Anywhere Real Estate reported a year-over-year increase in revenue and net income for the second quarter of 2025 — citing cost savings, higher home prices and improved volume trends as key drivers.
The company reported second-quarter revenue of $1.7 billion, a $13 million increase from the same period last year.
Net income attributable to Anywhere was $27 million, up $3 million year-over-year.
Operating EBITDA reached $133 million, while adjusted net income came in at $36 million, down $4 million from the prior year.
“As I told you last quarter, we see the opportunity to turn buyer agreements of perceived market risk into an opportunity, and have begun using this consumer interaction to integrate the marketing of both our title and our mortgage services,” said Anywhere President and CEO Ryan Schneider during the company’s second quarter earnings call. “While the title pilot results are still pending, our initial mortgage pilot showed an approximately two and a half percentage points increase in mortgage capture — the biggest increase that we’ve seen from any past initiative to drive this higher revenue per transaction.
“Second, we redesigned the consumer workflow to embed our warranty operating more seamlessly into the home sale transaction. Based on pilots in multiple markets, we’ve seen attach rates increase by approximately four percentage points. And with these exciting results, we plan to roll out both pilots nationally later this year.”
Anywhere said combined closed transaction volume remained flat compared to the second quarter of 2024, with a 4% decrease in transaction units offset by a 4% increase in average sale price.

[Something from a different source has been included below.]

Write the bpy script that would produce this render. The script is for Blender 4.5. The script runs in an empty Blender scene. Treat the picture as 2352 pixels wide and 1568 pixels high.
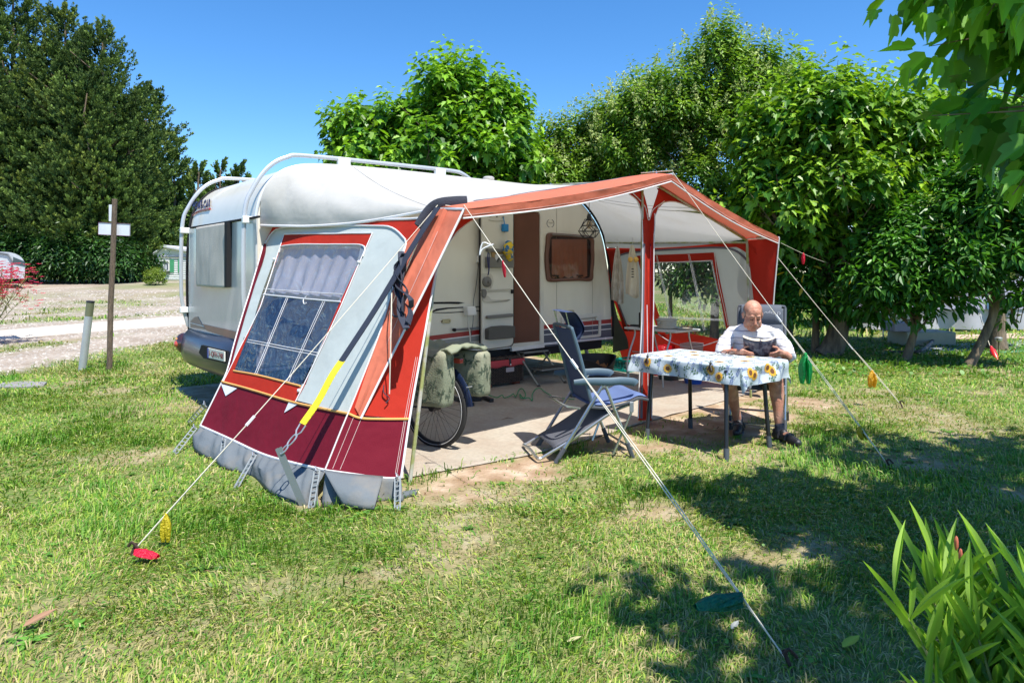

The company reported stronger performance among its luxury brands — Coldwell Banker Global Luxury, Corcoran and Sotheby’s International Realty — which saw a 3.5% year-over-year increase in closed transaction volume.
AI implementation
Schneider added that the company is driving transformation of the real estate industry by empowering agents and franchisees through advanced artificial intelligence (AI), digital innovation and the strategic scale of integrated businesses.
“Our open architecture approach lets us deploy best-in-class third-party, AI-driven products to agents through enterprise agreements like our just-announced Canva (partnership),” he said. “Finally, the future of real estate includes a truly end-to-end integrated transaction for the consumer. It means a seamless and connected homebuying and selling experience across not only the real estate brokerage, but across mortgage, title, home insurance and other home services.
“We have all of these transaction components in our unique collection of assets and continue to innovate and succeed on this rail that others are chasing.”
July increases, market outlook
As of July 21, the company reported mid-single-digit increases in closed transaction volume and a 9% rise in open volume — driven by higher prices and transaction sides. Advisor listings increased 11% year-over-year.
“It’s at least 50/50 — units up and price up,” said Schneider of July results. “And in luxury, it’s actually mostly units up. So in July, we’re seeing something happen where units seem to be having a little bit of a renaissance, which is awesome, because most of the gains this year so far have been price-driven.”
Anywhere also added 13 new U.S. franchisees and three international expansions to its franchise network during the quarter.
“When you look at the markets out there, there’s really very few where prices are actually dropping,” said Schneider. “And I think sometimes how the newspapers do comparisons is a problem, but we always look at year-over-year. When we look at our portfolio and you look at Q2, there were only two states where prices dropped at all. One was — or at least among the meaningfully sized ones — was Florida and the other was Colorado.
“In Florida, the units dropped more than the price did. So it’s not like price is going down and it’s spurring more units. In fact, in Florida, it was mostly a unit decline with a little bit of price decline.”
Stance in listings debate, full year projections
Schneider reaffirmed Anywhere’s stance on keeping listings public.
“We want to do what’s best for the consumer, and that’s typically getting as many people looking at your listing as you can,” he said. “While we sell 6% of our listings privately, we think the vast majority of people should have a broad distribution of listings. And that resonates with agents who want to do business that way, and it’s helping on recruiting.
“There is a little bit of disruption starting to happen. I think different policies and portals have been put into place that have started to bite a little bit, and you can see people getting kind of work worked up over that. But again, given our stance, it hasn’t really affected us, and we believe in our stance.”
The company reaffirmed its 2025 guidance, projecting full-year Operating EBITDA of approximately $350 million and adjusted free cash flow of about $70 million — excluding one-time items.
These items include a $41 million tax payment, an anticipated $20 million legal settlement related to TCPA litigation and a $54 million payment for antitrust litigation pending appeal.